Poaching problem growing in Singapore

Higher number of cases reported to AVA only tip of the iceberg, say nature lovers
Judith Tan Straits Times 31 Jul 11;

Night-time is not safe for wild birds and animals here, it seems.

Under the cover of darkness, poachers are trapping wildlife, said nature lovers, who added that the higher number of cases reported to the Agri-Food and Veterinary Authority (AVA) represents only the tip of the iceberg.

The AVA handled 22 cases last year, more than double the figure of 10 the year before.

Of the 22 and 10 cases, 20 and nine were linked to birds. AVA said two people were fined between $300 and $500 for trapping spotted doves in 2007 and 2009.

More offences were also committed in the parks and nature reserves. Since January this year, the National Parks Board (NParks) has issued 10 notices of offence, compared to 12 for the whole of last year.

The culprits could be fined or given a warning, said its spokesman.

But nature lovers, like public relations manager Ng Li Huang, feel that the numbers caught merely scratch the surface.

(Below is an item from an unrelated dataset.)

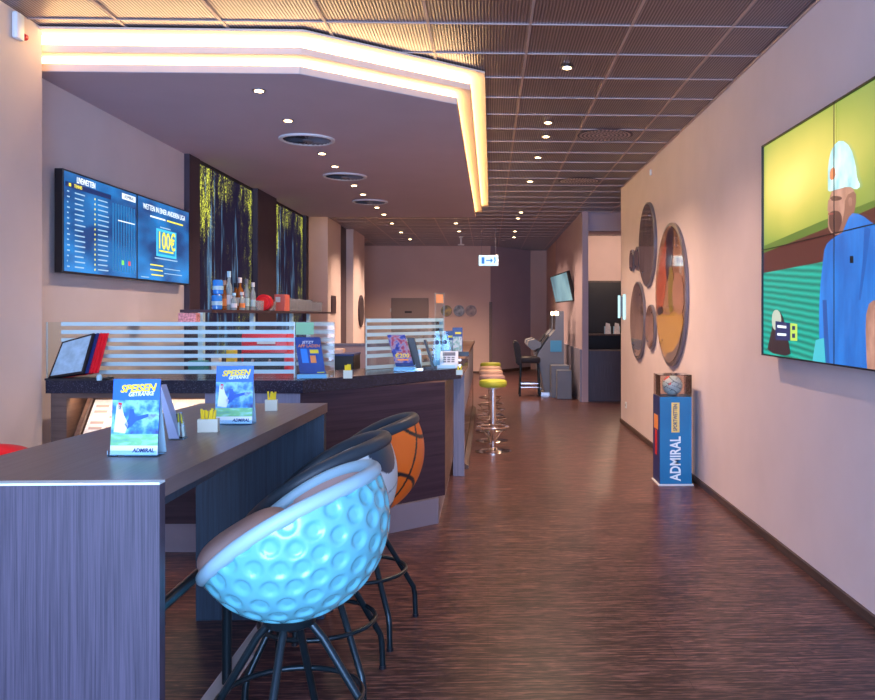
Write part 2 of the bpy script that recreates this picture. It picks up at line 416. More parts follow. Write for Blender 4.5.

'They would turn up during dusk and at night, after the park rangers have left,' said Ms Ng, 49, who often spots them when she jogs in the Venus Drive and Lower Peirce areas.

Poachers catch the animals for food, to keep as pets or to sell them to pet shops.

Some of the animals caught are endangered, such as the pangolin, straw-headed bulbul and red junglefowl.

Sometimes, other unintended animals fall victim too. Last month, The Straits Times reported stray dogs being maimed by wild-boar traps in forested areas in the north. Animal activists had also posted pictures online of injured dogs, with some missing up to three limbs.

It is not known who is laying the traps, though groups of men have been seen entering the forested areas. It is believed they were hoping to snare the wild boar for food.

Businessman and nature lover Jim Chua, 37, who feeds stray dogs in wooded areas in the east, dismantled three wild-boar traps recently.

'One wild boar even lost a foot in these traps and now has to depend on volunteers, like myself, to get sustenance,' he said.

The authorities are fighting back.

Dr Leong Chee Chiew, commissioner of parks and recreation at NParks, said its officers are authorised to apprehend and prosecute anyone caught in the act.

'The traps and devices are also confiscated as evidence and subsequently destroyed and disposed of when the case is concluded,' he said.

Its rangers also work beyond the nine-to-five shifts to deter illicit activities.

AVA investigates and conducts checks in areas where poaching is reported and staff will revisit the places to ensure there is no poaching.

While national water agency PUB has allowed for more recreational activities such as fishing in selected areas in reservoirs since 2006, it is believed many also cast lines at illegal spots, often under the cover of darkness.

A PUB spokesman said it takes a serious view of poachers who use nets to catch fish 'as this will deplete the fish stock and affect the ecosystem'.

'Our officers carry out daily patrol and enforcement in the reservoirs, including weekends and public holidays,' she added.

PUB is also working with residents, park users and other government agencies to educate the public on not fishing illegally, she said, adding that it has built fishing jetties and designated fishing grounds for the public.

If you suspect or spot any poaching activity, call AVA on 6227-0670, PUB on 1800-284-6600 or NParks on 1800-471-7300.


Under the Wild Animals and Birds Act, it is an offence to trap, keep or kill wild animals and birds (except those in the Schedule such as crows, mynahs and pigeons) without a licence from the AVA.

The offence carries a maximum penalty of $1,000 and forfeiture of the birds or wild animals. Offenders may also be charged with animal cruelty if the animal is found injured.